[Begin]

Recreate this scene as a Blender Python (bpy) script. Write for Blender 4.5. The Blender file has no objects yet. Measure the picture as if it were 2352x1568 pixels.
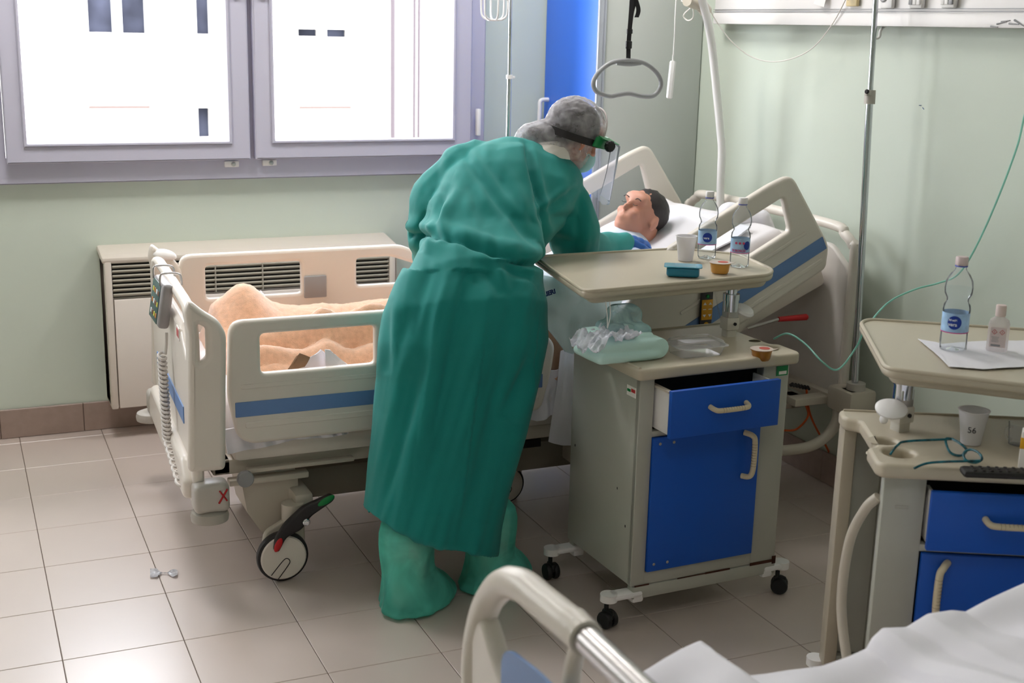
import bpy, bmesh, math, random
from mathutils import Vector, Matrix, noise
random.seed(7)
C = bpy.context.scene.collection
sc = bpy.context.scene
PI = math.pi
# ------------------------------------------------------------------ camera
CAMF = 2917.5
CLOC = Vector((-0.18203911, -5.07114045, 1.72778482))
CR = Vector((0.9155845, -0.40144879, 0.02332162))
CU = Vector((0.0759994, 0.22969953, 0.97028976))
CF = Vector((0.39487861, 0.88660983, -0.2408192))
cam = bpy.data.cameras.new('camera')
camo = bpy.data.objects.new('camera', cam); C.objects.link(camo)
m3 = Matrix((CR, CU, -CF)).transposed()
camo.matrix_world = Matrix.Translation(CLOC) @ m3.to_4x4()
cam.sensor_width = 36; cam.lens = CAMF / 2352 * 36
cam.clip_start = 0.05; cam.clip_end = 200
cam.dof.use_dof = True; cam.dof.focus_distance = 4.0; cam.dof.aperture_fstop = 4.5
sc.camera = camo
# ------------------------------------------------------------------ world, light, exposure
w = bpy.data.worlds.new('sky'); sc.world = w; w.use_nodes = True
bg = w.node_tree.nodes['Background']
bg.inputs[0].default_value = (0.92, 0.93, 1.0, 1); bg.inputs[1].default_value = 14.0
def area(name, loc, rot, sx, sy, power, col=(1, 1, 1), portal=False):
    l = bpy.data.lights.new(name, 'AREA'); l.shape = 'RECTANGLE'; l.size = sx; l.size_y = sy
    l.energy = power; l.color = col
    if portal: l.cycles.is_portal = True
    o = bpy.data.objects.new(name, l); o.location = loc; o.rotation_euler = rot; C.objects.link(o)
    return o
area('window_portal', (1.03, 0.62, 1.78), (-PI/2, 0, 0), 2.15, 1.35, 1, portal=True)
area('fill_window_portal', (-1.75, 0.62, 1.78), (-PI/2, 0, 0), 2.15, 1.35, 1, portal=True)
sun = bpy.data.lights.new('sun', 'SUN'); sun.energy = 3.0; sun.angle = math.radians(8); sun.color = (1, .97, .92)
so = bpy.data.objects.new('sun', sun); C.objects.link(so)
so.rotation_euler = Vector((-.35, -.75, .95)).to_track_quat('Z', 'Y').to_euler()   # sun behind the hospital, on the far facade
sc.view_settings.view_transform = 'Standard'; sc.view_settings.look = 'None'
sc.view_settings.gamma = 1; sc.view_settings.use_curve_mapping = False
sc.view_settings.exposure = 0.3
sc.cycles.max_bounces = 10; sc.cycles.diffuse_bounces = 5; sc.cycles.glossy_bounces = 4
sc.cycles.transmission_bounces = 8; sc.cycles.transparent_max_bounces = 12
sc.cycles.sample_clamp_indirect = 6; sc.cycles.use_denoising = True
sc.cycles.caustics_reflective = False; sc.cycles.caustics_refractive = False
# ------------------------------------------------------------------ projection helpers (used for measuring only)
def ray(x, y): return CF + CR * ((x - 1176) / CAMF) - CU * ((y - 784) / CAMF)
def PZ(x, y, z):
    d = ray(x, y); return CLOC + d * ((z - CLOC.z) / d.z)
def PX(x, y, v):
    d = ray(x, y); return CLOC + d * ((v - CLOC.x) / d.x)
def PY(x, y, v):
    d = ray(x, y); return CLOC + d * ((v - CLOC.y) / d.y)
def PR(p):
    d = Vector(p) - CLOC; z = d.dot(CF); return (1176 + CAMF * d.dot(CR) / z, 784 - CAMF * d.dot(CU) / z)
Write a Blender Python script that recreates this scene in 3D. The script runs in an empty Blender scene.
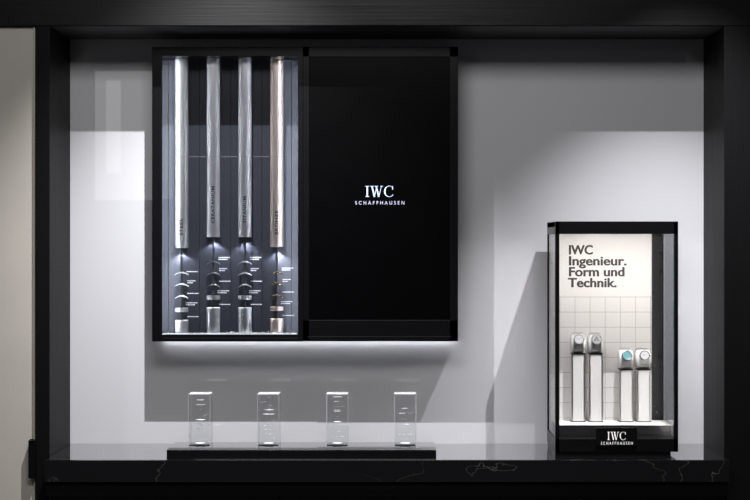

[End]

# [WORK INSTRUCTIONS]
Without the images, write out each line of the data verbatim.

# [CORRECT OUTPUT]
Recreate this scene as a Blender Python (bpy) script. Write for Blender 4.5. The Blender file has no objects yet. Measure the picture as if it were 2352x1568 pixels.
import bpy, bmesh, math, random
from mathutils import Vector, Matrix, noise
random.seed(7)
C = bpy.context.scene.collection
sc = bpy.context.scene
PI = math.pi
# ------------------------------------------------------------------ camera
CAMF = 2917.5
CLOC = Vector((-0.18203911, -5.07114045, 1.72778482))
CR = Vector((0.9155845, -0.40144879, 0.02332162))
CU = Vector((0.0759994, 0.22969953, 0.97028976))
CF = Vector((0.39487861, 0.88660983, -0.2408192))
cam = bpy.data.cameras.new('camera')
camo = bpy.data.objects.new('camera', cam); C.objects.link(camo)
m3 = Matrix((CR, CU, -CF)).transposed()
camo.matrix_world = Matrix.Translation(CLOC) @ m3.to_4x4()
cam.sensor_width = 36; cam.lens = CAMF / 2352 * 36
cam.clip_start = 0.05; cam.clip_end = 200
cam.dof.use_dof = True; cam.dof.focus_distance = 4.0; cam.dof.aperture_fstop = 4.5
sc.camera = camo
# ------------------------------------------------------------------ world, light, exposure
w = bpy.data.worlds.new('sky'); sc.world = w; w.use_nodes = True
bg = w.node_tree.nodes['Background']
bg.inputs[0].default_value = (0.92, 0.93, 1.0, 1); bg.inputs[1].default_value = 14.0
def area(name, loc, rot, sx, sy, power, col=(1, 1, 1), portal=False):
    l = bpy.data.lights.new(name, 'AREA'); l.shape = 'RECTANGLE'; l.size = sx; l.size_y = sy
    l.energy = power; l.color = col
    if portal: l.cycles.is_portal = True
    o = bpy.data.objects.new(name, l); o.location = loc; o.rotation_euler = rot; C.objects.link(o)
    return o
area('window_portal', (1.03, 0.62, 1.78), (-PI/2, 0, 0), 2.15, 1.35, 1, portal=True)
area('fill_window_portal', (-1.75, 0.62, 1.78), (-PI/2, 0, 0), 2.15, 1.35, 1, portal=True)
sun = bpy.data.lights.new('sun', 'SUN'); sun.energy = 3.0; sun.angle = math.radians(8); sun.color = (1, .97, .92)
so = bpy.data.objects.new('sun', sun); C.objects.link(so)
so.rotation_euler = Vector((-.35, -.75, .95)).to_track_quat('Z', 'Y').to_euler()   # sun behind the hospital, on the far facade
sc.view_settings.view_transform = 'Standard'; sc.view_settings.look = 'None'
sc.view_settings.gamma = 1; sc.view_settings.use_curve_mapping = False
sc.view_settings.exposure = 0.3
sc.cycles.max_bounces = 10; sc.cycles.diffuse_bounces = 5; sc.cycles.glossy_bounces = 4
sc.cycles.transmission_bounces = 8; sc.cycles.transparent_max_bounces = 12
sc.cycles.sample_clamp_indirect = 6; sc.cycles.use_denoising = True
sc.cycles.caustics_reflective = False; sc.cycles.caustics_refractive = False
# ------------------------------------------------------------------ projection helpers (used for measuring only)
def ray(x, y): return CF + CR * ((x - 1176) / CAMF) - CU * ((y - 784) / CAMF)
def PZ(x, y, z):
    d = ray(x, y); return CLOC + d * ((z - CLOC.z) / d.z)
def PX(x, y, v):
    d = ray(x, y); return CLOC + d * ((v - CLOC.x) / d.x)
def PY(x, y, v):
    d = ray(x, y); return CLOC + d * ((v - CLOC.y) / d.y)
def PR(p):
    d = Vector(p) - CLOC; z = d.dot(CF); return (1176 + CAMF * d.dot(CR) / z, 784 - CAMF * d.dot(CU) / z)
Write a Blender Python script that recreates this scene in 3D. The script runs in an empty Blender scene.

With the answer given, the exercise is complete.